— begin Data segment —

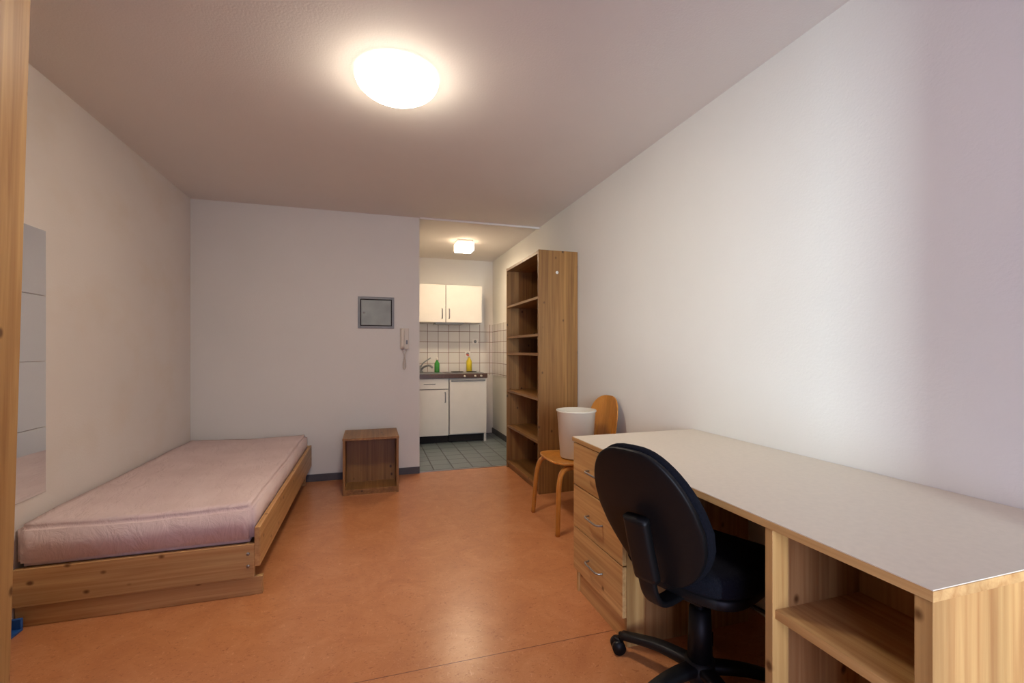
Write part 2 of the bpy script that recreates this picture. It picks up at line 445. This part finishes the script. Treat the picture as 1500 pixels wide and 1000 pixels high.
bmesh.ops.bevel(bm,geom=bm.edges[:],offset=0.022,segments=5,affect='EDGES')
bmesh.ops.subdivide_edges(bm,edges=[e for e in bm.edges if e.calc_length()>0.5],cuts=30,use_grid_fill=True)
for v in bm.verts:
    w_=v.co+Vector(((mx0+mx1)/2,(my0+my1)/2,0))
    k=noise.noise(w_*3.0)*0.008+noise.noise(w_*11)*0.003
    if v.co.z>0: v.co.z+=k-0.014*max(0,1-abs(v.co.x)/0.45)
    v.co.x+=0.003*noise.noise(w_*6+Vector((9,0,0))); 
me=bpy.data.meshes.new('mattress_pad'); bm.to_mesh(me); bm.free()
for p in me.polygons: p.use_smooth=True
me.materials.append(M['mattr'])
ob=bpy.data.objects.new('pad',me); COL.objects.link(ob); ob.parent=mt
ob.location=Vector(((mx0+mx1)/2,(my0+my1)/2,(mz0+mz1)/2))-mt.location

bb=empty('blue_dustpan',(-1.45,2.45,0))
box('pan',-1.467,-1.43,2.40,2.49,0.0,0.012,M['blue'],bb,0.003)
box('rim',-1.467,-1.43,2.475,2.49,0.012,0.055,M['blue'],bb,0.003)

# ---------------------------------------------------------------- nightstand
ns=empty('nightstand',(0.0,4.2,0.23))
x0,x1,y0,y1,t=-0.226,0.222,3.99,4.42,0.019
box('side_left',x0,x0+t,y0,y1,0,0.453,M['sh_z'],ns,0.0015)
box('side_right',x1-t,x1,y0,y1,0,0.453,M['sh_z'],ns,0.0015)
box('top',x0-0.003,x1+0.003,y0-0.003,y1,0.453,0.473,M['sh_y'],ns,0.002)
box('bottom',x0+t,x1-t,y0,y1,0.03,0.049,M['sh_y'],ns)
box('plinth',x0+t,x1-t,y0+0.005,y0+0.02,0,0.03,M['sh_y'],ns)
box('back',x0+t,x1-t,4.22,4.23,0.049,0.453,M['sh_z'],ns)

# ---------------------------------------------------------------- bookshelf
bs=empty('bookshelf',(1.51,4.06,1.02))
x0,x1,y0,y1=1.333,1.690,3.565,4.515
box('side_near',x0,x1,y0,y0+0.025,0,2.045,M['sh_z'],bs,0.0015)
box('side_far',x0,x1,y1-0.025,y1,0,2.045,M['sh_z'],bs,0.0015)
box('back',x1-0.01,x1,y0+0.025,y1-0.025,0.05,2.045,M['sh_z'],bs)
box('top',x0,x1-0.01,y0+0.025,y1-0.025,2.015,2.04,M['sh_y'],bs)
box('plinth',x0+0.02,x0+0.04,y0+0.025,y1-0.025,0,0.05,M['sh_y'],bs)
for i,z in enumerate((0.07,0.438,0.80,1.179,1.344,1.658)):
    box('shelf_%d'%(i+1),x0+0.004,x1-0.01,y0+0.025,y1-0.025,z-0.022,z,M['sh_y'],bs)
tube('sticker',[(1.50,3.5655,1.86),(1.50,3.5635,1.86)],0.013,0.013,M['white'],bs,side=(1,0,0),smoothpts=False)

# ---------------------------------------------------------------- desk
dk=empty('desk',(1.33,1.33,0.38))
X0,X1,Y0,Y1,ZT=0.965,1.692,0.558,2.10,0.770
box('top_core',X0,X1,Y0,Y1,ZT-0.022,ZT-0.002,M['pine_y'],dk,0.001)
box('top_laminate',X0+0.002,X1,Y0+0.002,Y1-0.002,ZT-0.002,ZT,M['desk'],dk)
zu=ZT-0.022
box('end_panel',X0+0.004,X1-0.01,Y0+0.003,Y0+0.033,0,zu,M['pine_z'],dk,0.001)
box('divider',X0+0.004,X1-0.01,0.905,0.928,0,zu,M['pine_z'],dk,0.001)
box('open_shelf',X0+0.012,1.27,Y0+0.033,0.905,0.523,0.545,M['pine_y'],dk)
box('open_bottom',X0+0.012,1.27,Y0+0.033,0.905,0.08,0.10,M['pine_y'],dk)
box('open_plinth',X0+0.02,X0+0.035,Y0+0.033,0.905,0.0,0.08,M['pine_y'],dk)
box('open_back',1.27,1.285,Y0+0.033,0.905,0.02,zu,M['pine_z'],dk)
box('drawer_side_near',X0+0.022,1.60,1.622,1.64,0,zu,M['pine_z'],dk)
box('drawer_side_far',X0+0.022,1.60,2.072,2.09,0,zu,M['pine_z'],dk)
box('drawer_back',1.585,1.60,1.64,2.072,0.05,zu,M['pine_z'],dk)
box('drawer_body',X0+0.03,1.50,1.645,2.067,0.13,zu-0.01,M['dark'],dk)
box('drawer_plinth',X0+0.03,X0+0.045,1.64,2.072,0,0.12,M['pine_y'],dk)
for i,(z0,z1) in enumerate(((0.118,0.325),(0.330,0.533),(0.538,0.744))):
    box('drawer_front_%d'%(i+1),X0+0.003,X0+0.022,1.624,2.088,z0,z1,M['pine_y'],dk,0.002)
    zc=(z0+z1)/2
    tube('drawer_handle_%d'%(i+1),[(X0+0.003,1.79,zc),(X0-0.022,1.80,zc),(X0-0.026,1.855,zc),(X0-0.022,1.91,zc),(X0+0.003,1.92,zc)],0.0045,0.0045,M['steel'],dk,side=(0,0,1))

# ---------------------------------------------------------------- office chair
oc=empty('office_chair',(1.10,1.33,0),math.radians(21),local=True)
def wseat(x,y,z):
    k=1-0.10*(-x/0.23 if x<0 else 0)
    y*=k
    zz=0.485+z
    zz-=0.035*max(0,(x-0.10)/0.13)**2
    if z>0: zz+=0.012*(abs(y)/0.23)**2 - 0.006
    return (x+0.02,y,zz)
superell('seat',(0.23,0.235,0.048),0.55,0.5,M['fabric'],oc,wseat)
superell('seat_pan',(0.20,0.205,0.025),0.5,0.4,M['black'],oc,lambda x,y,z:(x+0.02,y,0.428+z-0.02*max(0,(x-0.08)/0.13)**2))
def backwarp(thick_off):
    def f(x,y,z):
        h=y/0.225
        wscale=1.0-0.22*max(0,h+0.2)**2-0.40*max(0,-h-0.05)**1.3
        lat=x*wscale
        zc=0.684+y*1.06
        xx=-0.205-0.175*(h+1)/2 - 0.012*math.sin(h*2.0)
        xx+=0.35*lat*lat*1.1
        return (xx+z+thick_off,lat+0.006,zc)
    return f
superell('back_cushion',(0.198,0.222,0.028),0.66,0.55,M['fabric'],oc,backwarp(0.012))
superell('back_shell',(0.190,0.214,0.016),0.62,0.4,M['black'],oc,backwarp(-0.016))
tube('back_bracket',[(-0.05,0,0.402),(-0.22,0,0.40),(-0.285,0,0.44),(-0.322,0,0.55),(-0.362,0,0.67)],0.030,0.010,M['black'],oc,side=(0,1,0),sq=0.5)
tube('bracket_cover',[(-0.304,0,0.50),(-0.336,0,0.60),(-0.364,0,0.70)],0.042,0.018,M['black'],oc,side=(0,1,0),sq=0.5)
box('mechanism',-0.11,0.11,-0.07,0.07,0.362,0.405,M['black'],oc,0.01)
tube('height_lever',[(0.03,-0.06,0.375),(0.03,-0.16,0.37),(0.03,-0.21,0.365)],0.006,0.006,M['black'],oc,side=(1,0,0))
lathe('gas_column',[(0,0.06),(0.03,0.06),(0.03,0.2),(0.026,0.2),(0.026,0.24),(0.015,0.24),(0.015,0.365),(0,0.365)],(0,0,0),M['black'],oc,24,False)
lathe('column_cover',[(0.0,0.12),(0.042,0.12),(0.036,0.30),(0.0,0.30)],(0,0,0),M['black'],oc,24)
lathe('base_hub',[(0,0.055),(0.05,0.055),(0.055,0.08),(0.05,0.125),(0,0.125)],(0,0,0),M['black'],oc,24)
for i in range(5):
    a=math.radians(118-21+72*i); c_,s_=math.cos(a),math.sin(a)
    tube('leg_%d'%(i+1),[(0.03*c_,0.03*s_,0.10),(0.16*c_,0.16*s_,0.098),(0.31*c_,0.31*s_,0.068)],0.026,0.017,M['black'],oc,side=(-s_,c_,0),sq=0.6,taper=(1.15,0.8))
    cx,cy=0.315*c_,0.315*s_
    b_=a+0.6*i+0.8
    dx,dy=math.cos(b_),math.sin(b_)
    lathe('castor_stem_%d'%(i+1),[(0,0.045),(0.010,0.045),(0.010,0.075),(0,0.075)],(cx,cy,0),M['black'],oc,12)
    wx,wy=cx+0.012*dx,cy+0.012*dy
    for k,sg in enumerate((-1,1)):
        p0=(wx-dy*0.006*sg,wy+dx*0.006*sg,0.026); p1=(wx-dy*0.026*sg,wy+dx*0.026*sg,0.026)
        tube('castor_wheel_%d_%d'%(i+1,k),[p0,p1],0.026,0.026,M['black'],oc,n=24,side=(0,0,1),smoothpts=False)
    box('castor_hood_%d'%(i+1),wx-0.014,wx+0.014,wy-0.014,wy+0.014,0.03,0.058,M['black'],oc,0.006)

# ---------------------------------------------------------------- bentwood chair
wc=empty('wooden_chair',(1.375,2.96,0),math.radians(180),local=True)
def wst(x,y,z):
    k=1.0+0.07*(x/0.21)
    return (x+0.0,y*k,0.445+z+0.012*(x/0.21)**2 - 0.012*(1-(y/0.21)**2))
superell('seat',(0.21,0.215,0.010),0.5,0.35,M['beech'],wc,wst)
def wbk(x,y,z):
    h=y/0.19
    w_=1.0-0.22*max(0,-h)**1.3
    lat=x*w_
    return (-0.215-0.05*(h+1)/2+0.9*lat*lat-0.02+z,lat,0.685+y)
superell('backrest',(0.205,0.19,0.007),0.8,0.35,M['beech'],wc,wbk)
for i,sg in enumerate((-1,1)):
    y=0.19*sg
    tube('front_leg_%d'%(i+1),[(-0.10,y*0.8,0.418),(0.08,y*0.9,0.418),(0.165,y*1.0,0.405),(0.20,y*1.08,0.33),(0.215,y*1.16,0.17),(0.225,y*1.22,0.0)],0.019,0.014,M['beech'],wc,side=(0,1,0),sq=0.6)
    tube('rear_leg_%d'%(i+1),[(-0.255,y*1.12,0.0),(-0.235,y*1.02,0.18),(-0.205,y*0.85,0.38),(-0.20,y*0.7,0.46),(-0.235,y*0.62,0.60),(-0.262,y*0.58,0.72)],0.016,0.011,M['beech'],wc,side=(0,1,0),sq=0.6)
tube('rear_rail',[(-0.2,-0.15,0.415),(-0.2,0.15,0.415)],0.015,0.01,M['beech'],wc,side=(0,0,1),smoothpts=False)

wb=empty('waste_bin',(1.375,2.93,0.45))
lathe('bin_body',[(0,0.0),(0.108,0.0),(0.112,0.006),(0.134,0.315),(0.140,0.32),(0.140,0.33),(0.130,0.33),(0.107,0.012),(0,0.012)],(1.378,2.93,0.455),M['plast'],wb,48)

# ---------------------------------------------------------------- lights
def area(name,loc,target,sx,sy,power,color,spread=math.pi):
    l=bpy.data.lights.new(name,'AREA'); l.shape='RECTANGLE'; l.size=sx; l.size_y=sy
    l.energy=power; l.color=color; l.spread=spread
    o=bpy.data.objects.new(name,l); COL.objects.link(o); o.location=loc
    d=Vector(target)-Vector(loc); o.rotation_euler=d.to_track_quat('-Z','Y').to_euler()
    return o
area('window_skylight',(0.15,YR-0.55,1.25),(1.5,1.0,1.2),1.3,2.1,29,(0.62,0.63,1.0),math.radians(130))
area('window_daylight',(0.527,-2.2,1.3),(1.695,0.35,1.3),0.07,2.6,32,(0.78,0.95,1.0),math.radians(52))
wld=bpy.data.worlds.new('world'); scene.world=wld; wld.use_nodes=True
wld.node_tree.nodes['Background'].inputs[0].default_value=(0.7,0.75,0.9,1)
wld.node_tree.nodes['Background'].inputs[1].default_value=0.35

# ---------------------------------------------------------------- camera
cam=bpy.data.cameras.new('camera'); co=bpy.data.objects.new('camera',cam); COL.objects.link(co)
cam.lens=16.0; cam.sensor_width=36; cam.sensor_fit='HORIZONTAL'; cam.clip_start=0.02
cam.shift_y=13/1500
co.location=(0,0,1.202); co.rotation_euler=(math.radians(90),0,-math.radians(17.16))
scene.camera=co
scene.view_settings.view_transform='Standard'
scene.view_settings.exposure=0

— end Data segment —

# Given request
The lines from the top of the data above through the one holding "box('back',x0+t,x1-t,4.22,4.23,0.049,0.453,M['sh_z'],ns)" are to be repeated exactly, and only those, with no pictures.

# Task result
Write part 2 of the bpy script that recreates this picture. It picks up at line 445. This part finishes the script. Treat the picture as 1500 pixels wide and 1000 pixels high.
bmesh.ops.bevel(bm,geom=bm.edges[:],offset=0.022,segments=5,affect='EDGES')
bmesh.ops.subdivide_edges(bm,edges=[e for e in bm.edges if e.calc_length()>0.5],cuts=30,use_grid_fill=True)
for v in bm.verts:
    w_=v.co+Vector(((mx0+mx1)/2,(my0+my1)/2,0))
    k=noise.noise(w_*3.0)*0.008+noise.noise(w_*11)*0.003
    if v.co.z>0: v.co.z+=k-0.014*max(0,1-abs(v.co.x)/0.45)
    v.co.x+=0.003*noise.noise(w_*6+Vector((9,0,0))); 
me=bpy.data.meshes.new('mattress_pad'); bm.to_mesh(me); bm.free()
for p in me.polygons: p.use_smooth=True
me.materials.append(M['mattr'])
ob=bpy.data.objects.new('pad',me); COL.objects.link(ob); ob.parent=mt
ob.location=Vector(((mx0+mx1)/2,(my0+my1)/2,(mz0+mz1)/2))-mt.location

bb=empty('blue_dustpan',(-1.45,2.45,0))
box('pan',-1.467,-1.43,2.40,2.49,0.0,0.012,M['blue'],bb,0.003)
box('rim',-1.467,-1.43,2.475,2.49,0.012,0.055,M['blue'],bb,0.003)

# ---------------------------------------------------------------- nightstand
ns=empty('nightstand',(0.0,4.2,0.23))
x0,x1,y0,y1,t=-0.226,0.222,3.99,4.42,0.019
box('side_left',x0,x0+t,y0,y1,0,0.453,M['sh_z'],ns,0.0015)
box('side_right',x1-t,x1,y0,y1,0,0.453,M['sh_z'],ns,0.0015)
box('top',x0-0.003,x1+0.003,y0-0.003,y1,0.453,0.473,M['sh_y'],ns,0.002)
box('bottom',x0+t,x1-t,y0,y1,0.03,0.049,M['sh_y'],ns)
box('plinth',x0+t,x1-t,y0+0.005,y0+0.02,0,0.03,M['sh_y'],ns)
box('back',x0+t,x1-t,4.22,4.23,0.049,0.453,M['sh_z'],ns)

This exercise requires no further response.